With Liam Hendriks throwing 30-plus pitches during the course of two blown leads on Friday, Bummer was tasked with closing out the three-run lead. He gave up a pair of singles that still kept his ground-ball rate frozen at 0.0 percent, but he found the ears on his slider to escape bad counts with three consecutive strikeouts for the save.

The bullpen's effort preserved a great 2022 debut for Cease, whose own slider did the heavy lifting. He threw more sliders (36) than any other pitch (34 fastballs), only breaking out his changeup for a different look the third time through. His control only abandoned him during the fourth inning, but Robbie Grossman lined out to José Abreu to strand two walks.

(Abreu also defused another potential rally with one of his trademarked 3-6 double plays, erasing a López walk that started the seventh.)

Thanks to that work, the White Sox only absorbed damage in the sixth inning. An Austin Meadows leadoff single chased Cease, and he came around to score on a Báez single and a Jeimer Candelario double. Báez had to hold at third thanks to a friendly bounce off the side wall, which turned out to matter when Báez broke for home on a high fastball that popped out of Grandal's mitt. Grandal recovered quickly, and López covered quickly to slap the tag on Báez before the usually adept baserunner could touch home.

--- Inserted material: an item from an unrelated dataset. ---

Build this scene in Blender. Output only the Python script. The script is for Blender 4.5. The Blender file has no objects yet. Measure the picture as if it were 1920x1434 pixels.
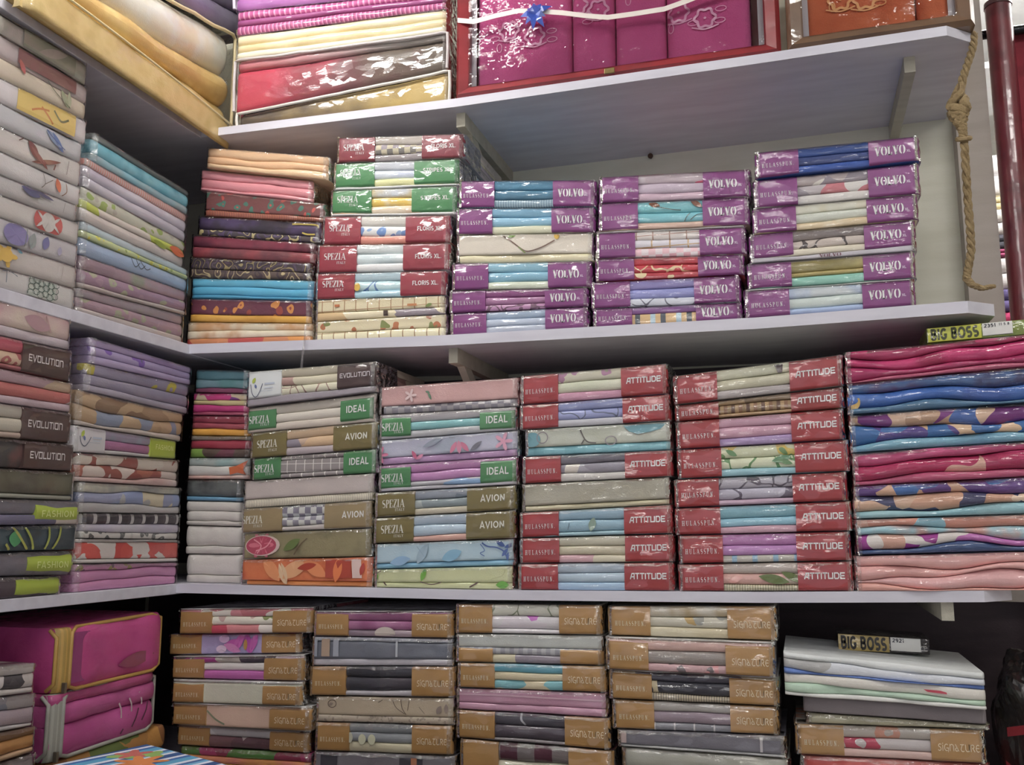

That gave López some footing, and while he walked Miguel Cabrera, he almost got out of the inning when Jonathan Schoop hit a grounder to Leury García's left. García didn't field it cleanly, and he compounded the mistake by locking up on a throw to second which would've had Cabrera out by plenty. Both runners were safe, the Tigers narrowed the gap to 4-2 with still just one out, and the dangerous Eric Haase loomed.

Fortunately, the Sox had Haase's number today. López got him to ground into a 6-4-3 double play that García successfully started, and when Haase came to the plate as the tying run in the ninth, Bummer fanned him with a great slider.

The Sox answered that run when Harrison doubled, moved to third on a Jake Burger sac bunt, then scored when Andrew Vaughn lined a single through the drawn-in right side. Vaughn replaced Pollock in right field, then was replaced by Adam Engel on the basepaths.

Bullet points:

*Engel was thrown out at home on a contact play, making the pinch-running moot.

*Mize dropped to 0-4 against the White Sox, and the Tigers have lost all six of his starts.

*Sousa has recorded seven outs while facing six batters during his young career, and he ended his day with his first MLB strikeout.

*The White Sox lineup didn't draw a walk, but they limited the strikeouts to five over nine innings, whereas the Sox pitching staff offered plenty of both (five walks, 12 K's).